La ministre a également déclaré qu’elle n’avait pas eu personnellement de conversations avec des membres du Cabinet avant que l’entente ne soit approuvée par les ministres.
Selon elle, c’est un haut fonctionnaire du ministère de l’Emploi et du Développement social qui a soutenu, par écrit, qu’UNIS était la seule organisation du pays capable de distribuer adéquatement les bourses d’études.
Morneau visé par une enquête
Mais le comité permanent des finances n’est pas le seul à vouloir faire la lumière sur cette affaire.
Le commissaire aux conflits d’intérêts et à l’éthique, qui a déjà fait savoir qu’il se pencherait sur le cas de M. Trudeau, a annoncé jeudi qu’il enquêtera aussi sur le rôle du ministre des Finances, Bill Morneau, dans l’attribution du contrat controversé à l’organisme UNIS.
Dans une lettre envoyée aux députés conservateurs Pierre Poilievre, Michael Barrett et Michael Cooper, qui lui réclamaient cette enquête, le commissaire Mario Dion explique qu’à la lumière des faits qui lui ont été exposés, il y a matière à enquête.
Selon les conservateurs, le fait que Bill Morneau ne se soit pas retiré de l’examen par son gouvernement du contrat accordé à UNIS, malgré la collaboration étroite de ses deux filles, Grace Acan et Clare, avec l’organisme, soulève des doutes sur l’existence d’un conflit d’intérêts.
Grace Acan travaille au service de voyages d’UNIS depuis 2019, alors que sa sœur Clare collabore avec l’organisme depuis la publication de son livre Kakuma Girls.
Un contrat controversé
La Bourse canadienne pour le bénévolat étudiant offrira une aide financière aux étudiants du pays qui n’ont pas réussi à trouver du travail cet été. Ceux-ci devront effectuer 500 heures de bénévolat, en échange de quoi une bourse pouvant atteindre 5000 $ leur sera versée pour les aider à payer leurs frais de scolarité.

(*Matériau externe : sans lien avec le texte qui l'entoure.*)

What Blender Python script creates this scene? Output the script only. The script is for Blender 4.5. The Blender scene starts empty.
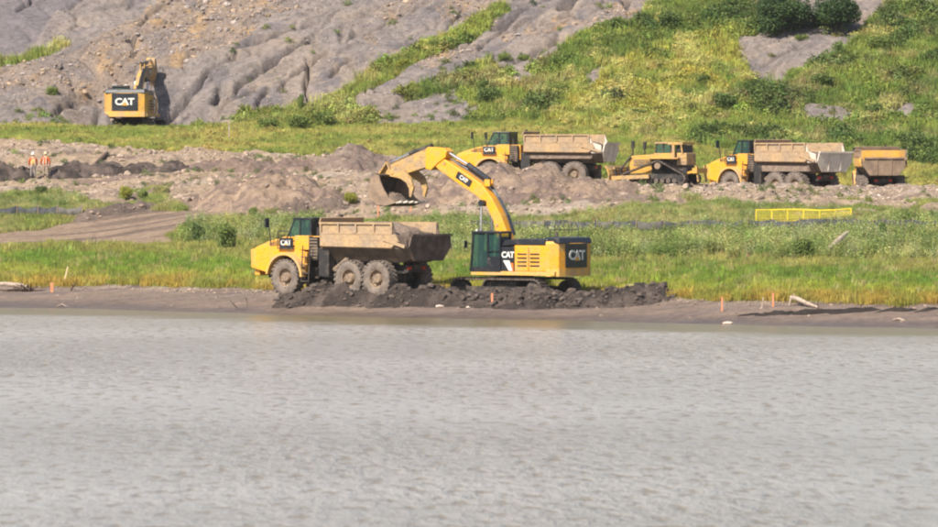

C’est UNIS qui devait gérer le programme. Mais devant la controverse, le fédéral a annoncé il y a deux semaines la fin de ce contrat et a précisé que la décision avait été prise d’un commun accord avec l’organisme.
Depuis, le gouvernement assure lui-même la gestion du programme, mais les fonctionnaires qui ont pris le relais ont du mal à contrôler les détails du programme, alors que l’été avance.
Et l’opposition, elle, refuse de lâcher le morceau.
Le Parti conservateur du Canada réclame que la vérificatrice générale Karen Hogan et la GRC se penchent sur cette affaire, alors que le Bloc québécois affirme que le premier ministre devrait se retirer temporairement de ses fonctions – le temps que la lumière soit faite
– et céder sa place à Chrystia Freeland.
Depuis le début de la controverse, Justin Trudeau soutient et répète que c’est la fonction publique – et non le Bureau du Conseil privé – qui a pris la décision de confier le contrat de gestion de la Bourse canadienne pour le bénévolat étudiant à l’organisme UNIS.